Przewalski horses were imported from Mongolia in the early 20th century by European monarchs for their stables. The wild horses disappeared in the 1960s, but individuals coming now from Europe have been set to roam free in Mongolia starting with 1992.

"The ability of these large charismatic mammals to recover from what seem to be extreme [population] bottlenecks apparently is there. Today, the elephants face new challenges from the rapidly developing palm oil industry in northeastern Borneo, where the remnant population is located," Stuewe said.

Menaces to the last Bornean elephants

These gentle creatures are now menaced by the shrinking and fragmentation of their habitat, the forests.

"Driven by surging demand from the biofuels industry, the forest is being converted to palm oil plantations at increasing rates. And unfortunately, oil palm plantations are to elephants what a candy store is to little kids - they just love them," said Stuewe.

This brings them in conflict with humans, who regard the elephants as a pest and kill them. A 2007 survey estimated that a little over 1,000 individuals of Borneo elephants are left alive at the moment.

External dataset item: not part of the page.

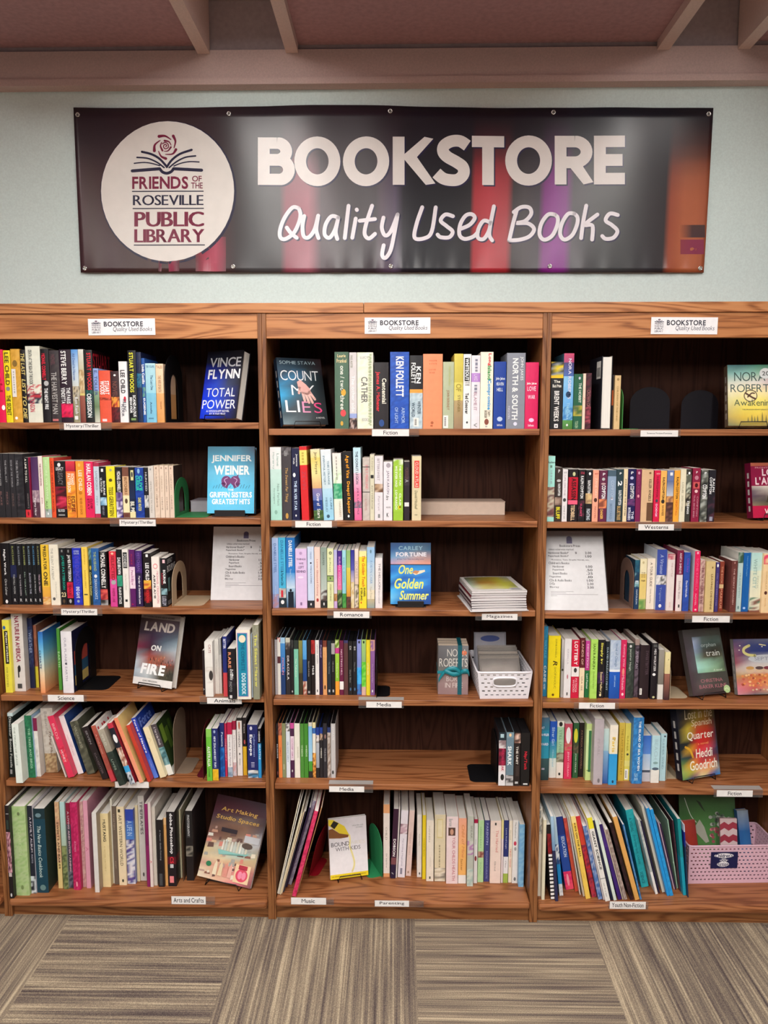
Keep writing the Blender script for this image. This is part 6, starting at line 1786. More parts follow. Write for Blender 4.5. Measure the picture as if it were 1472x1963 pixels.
back_plate(1206, 1282, 742, .20, 'black steel bookend at the back, between the green bookend and another, westerns bay top shelf')
back_plate(1304, 1375, 748, .20, 'black steel bookend at the back, beside the yellow display book, westerns bay top shelf')


# ------------------------------------------------------------------ wire and plastic display stands, and the books they hold
def display(bay, row, px, py, w, h, t, yaw, tilt, label, art, cover='222', spine=None, hard=True, page='w', stand='wire', y=None, lift=.006, name='hardcover_book', standlabel=None, roll=0.0):
    """a book shown face-out: px, py mark the middle of its lower edge"""
    z = SZ[bay][row]
    lift = max(lift if stand else 0, t * math.sin(R(tilt)) + abs(math.sin(R(roll))) * w / 2 + (.0048 if stand == 'wire' else .0045 if stand else .0006))
    if y is None:
        p = on_z(px, py, z + lift)
        Y = min(max(p.y, -.005), .16)
    else:
        Y = y
    p = on_y(px, py, Y)
    M = Matrix.Translation((p.x, Y, z + lift)) @ Matrix.Rotation(R(yaw), 4, 'Z') @ Matrix.Rotation(R(-tilt), 4, 'X') @ Matrix.Rotation(R(roll), 4, 'Y')
    root = thing(name, label, 'book', group='books displayed face-out')
    root.matrix_basis = M
    mb = MB()
    k = .0024 if hard else .0008
    mb.box((-w / 2, 0, 0), (w / 2, k, h), M_GLOSS, cover)
    mb.box((-w / 2, t - k, 0), (w / 2, t, h), M_GLOSS, cover)
    mb.box((-w / 2, k, 0), (-w / 2 + k, t - k, h), M_GLOSS, spine or cover)
    A = Art(mb, lambda x, yv, n: (x - w / 2, -n, yv), M_GLOSS, w, h)
    art(A)
    if spine:
        S = Art(mb, lambda x, yv, n: (-w / 2 - n, t - x, yv), M_GLOSS, t, h)
        S.rect(.02, 0, .98, 1, spine)
        S.up()
        for i in range(5):
            S.rect(.35, .12 + .15 * i, .65, .22 + .15 * i, 'b8b4b0')
    mb.build('cover', root)
    mb = MB()
    e = .003 if hard else .0008
    mb.box((-w / 2 + k + .0002, k + .0002, e), (w / 2 - e, t - k - .0002, h - e), M_PAPER, PAPER[page])
    mb.build('page_block', root)
    if stand:
        st = thing('book_stand', standlabel or ('black ' + ('wire' if stand == 'wire' else 'plastic') + ' stand holding ' + label), 'stand', group='stands for displayed books')
        st.matrix_basis = Matrix.Translation((p.x, Y, z + .0003)) @ Matrix.Rotation(R(yaw), 4, 'Z')
        sw = w * .27
        tl = math.tan(R(tilt))
        if stand == 'wire':
            lip = MB()
            ft = -.012
            lip.tube([(-sw * 1.15, .004, .0022), (-sw * 1.15, ft, .0022), (-sw, ft - .002, .024), (sw, ft - .002, .024), (sw * 1.15, ft, .0022), (sw * 1.15, .004, .0022)], .0018, M_BLACK)
            lip.build('front_loop', st, smooth=True)
            bk = MB()
            top = h * .62
            yb = t + .004
            bk.tube([(-sw * 1.15, .004, .0022), (-sw * 1.15, yb, .0022), (-sw * .8, yb + top * tl + .004, top), (sw * .8, yb + top * tl + .004, top), (sw * 1.15, yb, .0022), (sw * 1.15, .004, .0022)], .0018, M_BLACK)
            bk.build('back_frame', st, smooth=True)
        else:
            lip = MB()
            lip.box((-sw * 1.2, -.014, 0), (sw * 1.2, -.0105, .022), M_BLACK)
            lip.build('front_lip', st, bevel=.0012)
            bk = MB()
            bk.box((-sw * 1.4, -.0105, 0), (sw * 1.4, .09, .0035), M_BLACK)
            bk.build('base', st)
            bk = MB()
            top = h * .55
            yb = t + .006
            o = [(yb, .0036), (yb + .004, .0036), (yb + .004 + top * tl + .003, top), (yb + top * tl + .003, top)]
            bk.faces([(-sw * .5, a, b) for a, b in o] + [(sw * .5, a, b) for a, b in o], [(0, 1, 2, 3), (7, 6, 5, 4), (0, 4, 5, 1), (1, 5, 6, 2), (2, 6, 7, 3), (3, 7, 4, 0)], M_BLACK)
            bk.build('back_support', st)
    return root


def art_total(A):
    A.grid(0, 0, 1, 1, ['0c0e1c 0c0d18 0d0c14 0c0a10', '10142c 101428 121220 0e0d16', '1428a0 1a2a8a 282a50 16141e', '1630c8 2a4ac8 3a4468 1c1a24',
                        '1636e0 2048e0 30429c 1e1c2c', '1a40ec 2450ec 2a3a9c 1e1c30', '1030d0 1838c0 1a2470 15141e'])
    A.up()
    A.text('VINCE', .10, .76, .96, .90, 'b8b8bc', fat=.012)
    A.text('FLYNN', .09, .585, .97, .725, 'f4f4f8', fat=.03)
    A.text('TOTAL', .10, .32, .90, .45, 'f6f6fa', fat=0)
    A.text('POWER', .03, .145, .95, .275, 'f6f6fa', fat=0)
    A.text('A MITCH RAPP NOVEL', .16, .095, .80, .125, 'e8e8f0', fat=.03)
    A.text('BY KYLE MILLS', .26, .06, .70, .085, 'e8e8f0', fat=.03)


def art_count(A):
    A.grid(0, 0, 1, 1, ['0c2434 0e2230 14181e 2a1418', '103c54 0e3a50 16262e 2a1a20', '123a54 1c6c98 1a3a48 14181c', '147aa8 1a4a60 20343c 14181c',
                        '18a0d8 1a5a74 24343c 1a2024', '1a6a88 2a3a44 2c3438 202428', '2a4450 34444c 2a3238 22262a', '6a8088 4a5a62 22282c 1c2024'])
    A.up()
    A.text('SOPHIE STAVA', .06, .905, .86, .955, 'a8c0c8', fat=0)
    A.text('COUNT', .05, .66, .90, .81, 'f0f2f4', fat=-.006)
    A.text('MY', .26, .44, .78, .59, 'f0f2f4', fat=-.006)
    A.text('LI', .09, .185, .40, .36, 'f4f0f2', fat=-.006)
    A.text('E', .46, .18, .64, .345, 'e890b4', fat=-.006)
    A.text('S', .72, .175, .90, .33, 'e04880', fat=-.004)
    A.text('A NOVEL', .74, .09, .94, .115, 'ccc')
    A.up()
    A.poly([(.40, .64), (.48, .67), (.60, .60), (.68, .53), (.69, .47), (.60, .44), (.50, .46), (.42, .52)], 'e8b0a8')
    for a, b in (((.50, .48), (.53, .36)), ((.56, .47), (.62, .33)), ((.62, .47), (.70, .33)), ((.66, .49), (.76, .38)), ((.45, .56), (.42, .47))):
        A.stroke([a, b], .055, 'eebcb2')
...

"The only hope for these elephants now is protection of the lowland forest as nature reserves or sustainably managed logging concessions," said Stuewe. "The palm oil expansion threatens a host of species on Borneo. One ultimately hopes that some of the expansions of the oil palm industry are going to be controlled and done in an appropriate way so that the whole suite of species at risk isn't wiped out," Hedges added.

Satellite tracking revealed that the remaining herds of Borneo elephants prefer jungles on flat lowlands and in river valleys, the same areas preferred by loggers and for oil palm plantations. Human activity pushed elephants to unsuitable swamp areas and restricted their ranges to narrow corridors. About 40% of forest cover in Sabah has been lost to logging, plantations and human settlement over the last four decades.

Some of the elephants forage five times more than normally due to the human impact. A herd of up to 45 elephants normally moved up to 1.2 miles (2 km) a day, but now they are forced to move 3.9 miles (6.4 km) daily. These elephants can ingest up to 150 kilograms (330 pounds) of vegetation daily, from palms to grasses and wild bananas. One of their delicacies is the large thorny durian fruit, that has what has been called the worst smell in the world. These elephants often roll the entire fruit in mud so they can swallow it, spikes and all. The seeds pass unaffected through the elephant's gut and the animal further disperses the remains of the tree. It is one of the elephant's ecological roles.